Leur perception de Dieu avait déjà été transformée par les enseignements de Jésus. Puis sa vie offerte, sa résurrection, ses apparitions, son départ auprès du Père, tout cela aura fini par ébranler très profondément leurs croyances. Mais, encore une fois, ce n’est pas pour autant qu’ils ont perdu la foi, bien au contraire, c’est peut-être maintenant qu’ils la trouvent vraiment ! Parce que avoir la foi, c’est ouvrir son intelligence et son cœur à l’Inconnu, à ce qui arrive, à « Celui qui vient », et qui se révèle comme étant infiniment plus que tout ce qu’on a pu en dire, en savoir et même en expérimenter.

Il en est de même pour nous. Tout ce que nous disons de Dieu est lié à notre histoire personnelle, à l’histoire de notre petite enfance, à nos souffrances, de même qu’à notre histoire collective. Mais Dieu est plus que cela. Il est au-delà de nos mots, il est tellement plus que tout ce que nous pouvons penser et dire de lui. Il est celui qui s’est révélé à Moïse en disant « Je suis celui qui est ». Mon désir le plus profond serait de me taire en sa présence, car parler de l’Absolu est toujours relatif. En présence de l’Infini, je reste « finie », limitée. Alors, la question que je devrais me poser aujourd’hui est : ma finitude est-elle ouverte ou fermée ?
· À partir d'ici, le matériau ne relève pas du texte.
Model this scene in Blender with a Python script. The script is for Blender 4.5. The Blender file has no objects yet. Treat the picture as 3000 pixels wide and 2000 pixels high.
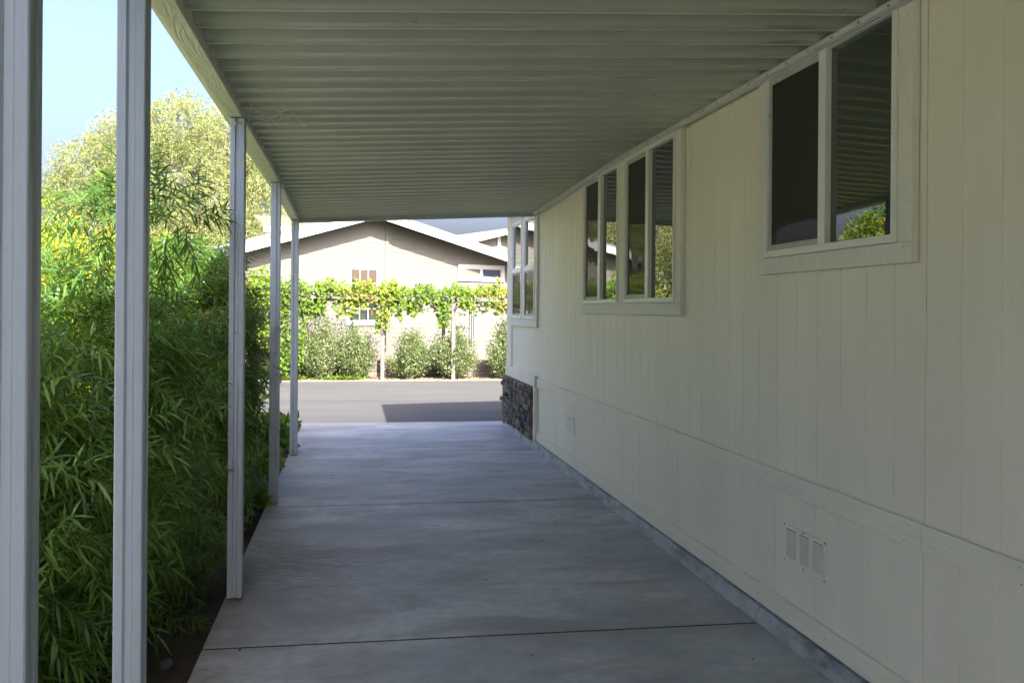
import bpy, math, random
import numpy as np
from math import radians as R, sin, cos, pi
from mathutils import Vector, Matrix

# ------------------------------------------------------------------ camera, sky, sun, exposure
scn = bpy.context.scene
COL = scn.collection
H = 1.525
TH = math.atan(465 / 2800.0)
RO = 0.0075
F_ = Vector((sin(TH), cos(TH), 0)); Rt = Vector((cos(TH), -sin(TH), 0)); Up = Vector((0, 0, 1))
r2 = Rt * cos(RO) + Up * sin(RO); u2 = Up * cos(RO) - Rt * sin(RO)
cam = bpy.data.cameras.new('camera'); camo = bpy.data.objects.new('camera', cam); COL.objects.link(camo)
m = Matrix((r2, u2, -F_)).transposed().to_4x4(); m.translation = Vector((0, 0, H))
camo.matrix_world = m
cam.lens = 36 * 2800 / 3000.0; cam.sensor_width = 36
cam.shift_y = -0.0305
cam.clip_start = 0.02; cam.clip_end = 2000
scn.camera = camo

SUN_EL = R(42.7); SUN_AZ = math.atan2(0.42, -1.0)      # clockwise from +Y
world = bpy.data.worlds.new('World'); scn.world = world; world.use_nodes = True
nt = world.node_tree; nt.nodes.clear()
sky = nt.nodes.new('ShaderNodeTexSky'); sky.sky_type = 'NISHITA'; sky.sun_disc = False
sky.sun_elevation = SUN_EL; sky.sun_rotation = SUN_AZ
sky.air_density = 1.0; sky.dust_density = 8.5; sky.ozone_density = 3.2
bg = nt.nodes.new('ShaderNodeBackground'); bg.inputs[1].default_value = 0.088
wo = nt.nodes.new('ShaderNodeOutputWorld')
tint = nt.nodes.new('ShaderNodeMix'); tint.data_type = 'RGBA'; tint.blend_type = 'MULTIPLY'; tint.inputs[0].default_value = 1
tint.inputs[7].default_value = (.84, .80, .92, 1)
nt.links.new(sky.outputs[0], tint.inputs[6]); nt.links.new(tint.outputs[2], bg.inputs[0]); nt.links.new(bg.outputs[0], wo.inputs[0])
sl = bpy.data.lights.new('sun', 'SUN'); sl.energy = 3.2; sl.angle = R(0.55); sl.color = (1.0, 0.955, 0.87)
so = bpy.data.objects.new('sun', sl); COL.objects.link(so)
sd = Vector((sin(SUN_AZ) * cos(SUN_EL), cos(SUN_AZ) * cos(SUN_EL), sin(SUN_EL)))
so.rotation_euler = sd.to_track_quat('Z', 'Y').to_euler(); so.location = (10, -20, 20)
scn.view_settings.view_transform = 'Standard'; scn.view_settings.look = 'None'
scn.view_settings.gamma = 1; scn.view_settings.exposure = 2.9
try:
    scn.cycles.max_bounces = 12; scn.cycles.diffuse_bounces = 6; scn.cycles.glossy_bounces = 4
    scn.cycles.transmission_bounces = 4; scn.cycles.transparent_max_bounces = 8
    scn.cycles.use_denoising = True
    scn.cycles.sample_clamp_indirect = 6
except Exception:
    pass

# ------------------------------------------------------------------ materials
def newmat(name):
    m = bpy.data.materials.new(name); m.use_nodes = True
    return m, m.node_tree, m.node_tree.nodes['Principled BSDF']

def coords(nt, scale=(1, 1, 1), rot=(0, 0, 0)):
    tc = nt.nodes.new('ShaderNodeTexCoord'); mp = nt.nodes.new('ShaderNodeMapping')
    mp.inputs['Scale'].default_value = scale; mp.inputs['Rotation'].default_value = rot
    nt.links.new(tc.outputs['Object'], mp.inputs[0]); return mp.outputs[0]

def noise(nt, vec, scale, detail=4, rough=.55, dist=0.0):
    n = nt.nodes.new('ShaderNodeTexNoise'); n.inputs['Scale'].default_value = scale
    n.inputs['Detail'].default_value = detail; n.inputs['Roughness'].default_value = rough
    n.inputs['Distortion'].default_value = dist
    nt.links.new(vec, n.inputs['Vector']); return n.outputs['Fac']

def ramp(nt, fac, stops):
    r = nt.nodes.new('ShaderNodeValToRGB'); e = r.color_ramp.elements
    while len(e) < len(stops): e.new(0.5)
    for i, (p, c) in enumerate(stops):
        e[i].position = p
        e[i].color = (c[0], c[1], c[2], 1) if hasattr(c, '__len__') else (c, c, c, 1)
    nt.links.new(fac, r.inputs[0]); return r.outputs['Color']

def mixc(nt, fac, a, b, mode='MIX'):
    n = nt.nodes.new('ShaderNodeMix'); n.data_type = 'RGBA'; n.blend_type = mode
    for s, v in ((n.inputs[0], fac), (n.inputs[6], a), (n.inputs[7], b)):
        if isinstance(v, bpy.types.NodeSocket): nt.links.new(v, s)
        elif hasattr(v, '__len__'): s.default_value = (v[0], v[1], v[2], 1)
        else: s.default_value = v
    return n.outputs[2]

def bump(nt, bs, h, strength=.3, dist=.01, prev=None):
    b = nt.nodes.new('ShaderNodeBump'); b.inputs['Strength'].default_value = strength
    b.inputs['Distance'].default_value = dist
    nt.links.new(h, b.inputs['Height'])
    if prev is not None: nt.links.new(prev, b.inputs['Normal'])
    nt.links.new(b.outputs[0], bs.inputs['Normal']); return b.outputs[0]

def simple(name, col, rough=.5, metal=0.0, spec=.5, var=0.06, vscale=6, vstretch=(1, 1, 1), grain=None, grain_st=.35):
    m, nt, bs = newmat(name)
    v = coords(nt, vstretch); f = noise(nt, v, vscale, 5)
    lo = tuple(c * (1 - var) for c in col); hi = tuple(min(1, c * (1 + var)) for c in col)
    nt.links.new(ramp(nt, f, [(.3, lo), (.7, hi)]), bs.inputs['Base Color'])
    bs.inputs['Roughness'].default_value = rough; bs.inputs['Metallic'].default_value = metal
    bs.inputs['Specular IOR Level'].default_value = spec
    if grain:
        g = coords(nt, grain); n = noise(nt, g, 1.0, 3, .5, 1.2)
        w = nt.nodes.new('ShaderNodeMath'); w.operation = 'SINE'
        mu = nt.nodes.new('ShaderNodeMath'); mu.operation = 'MULTIPLY'; mu.inputs[1].default_value = 55
        nt.links.new(n, mu.inputs[0]); nt.links.new(mu.outputs[0], w.inputs[0])
        bump(nt, bs, w.outputs[0], grain_st, .0012)
    return m

M = {}
# aluminium of the carport, painted, embossed with a wood grain
M['post'] = simple('painted_aluminium', (.36, .42, .48), .42, var=.04, vscale=3, grain=(22, 22, 2.2), grain_st=.16)
M['beam'] = simple('beam_aluminium', (.70, .70, .54), .45, var=.05, vscale=3, grain=(9, 1.3, 9), grain_st=.5)
M['rail'] = simple('rail_aluminium', (.55, .56, .53), .4, var=.08, vscale=20, vstretch=(1, .2, 1))
M['bolt'] = simple('bolt_zinc', (.42, .41, .38), .35, metal=.8, var=.2, vscale=60)
M['rust'] = simple('plate_rusty', (.16, .12, .10), .7, var=.4, vscale=40)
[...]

Est-ce que je tiens à faire entrer Jésus dans les cases que je lui ai toujours réservées jusqu’à ce jour ou est-ce que je suis ouverte à ce qu’il se révèle toujours plus à moi, au risque de déborder, au risque que je doive déconstruire certaines choses que je considérais comme certaines jusque-là et qui, soudain, m’apparaissent dépassées.

Nous aussi, nous avons peut-être vécu des bouleversements qui ont amené des remises en question, des prises de conscience. N’ayons pas peur de ces remises en question ! Ce n’est pas grave de s’apercevoir qu’une croyance que nous avions, ne colle plus. Cela signifie juste que Dieu s’est révélé davantage à nous et que nous pouvons accueillir cette révélation. Il est préférable d’oser faire de l’ordre dans nos croyances que de perdre la foi. Car il y a des personnes qui perdent la foi car elles s’aperçoivent que certaines de leurs croyances ne collent plus, mais elles n’osent pas les modifier. Ce qui compte, ce n’est pas ce que l’on dit ou pense sur Dieu, c’est ce que l’on vit avec Dieu.

C’est avec tous ces chamboulements que les disciples attendent la venue du Saint-Esprit. Ils sont, pour cela, exhortés à se tourner vers l’avenir où il y aura encore du nouveau et à ne pas regretter le passé. Et malgré qu’ils ont été retournés comme un gant, Luc nous dit qu’ils sont unanimes. Ce mot Grec, « homothumadon », se trouve douze fois dans le Nouveau Testament, mais dix fois dans le livre des Actes, chaque fois pour parler de l’unité de la communauté chrétienne. « Homothumadon » est composé de deux mots : «même» et  «cœur, pensée, ressenti», donc on pourrait traduire par « d’un même cœur ». L’image pourrait être musicale : des notes sont jouées avec harmonie, bien que différentes en tonalité. Donc il y a une harmonie entre les disciples, mais il y a des différences de tonalité, ce qui n’est pas grave, ça fait leur richesse.

Les disciples sont donc tous unanimes, mais ils ne pensent assurément pas tous la même chose, et ils sont probablement tous différents au niveau de leur ressenti. De même qu’il n’y a pas deux personnes qui pensent exactement la même chose parmi nous ce matin, ni deux personnes qui ont exactement le même ressenti. Et pourtant, nous pouvons être tous unanimes, car tous à la recherche d’une communion plus grande avec le Christ ressuscité et prêts à abandonner certaines croyances, dont certaines sont peut-être mortifères. En effet, ce qui est saint, ce ne sont pas nos croyances, c’est notre relation avec Dieu. Amen.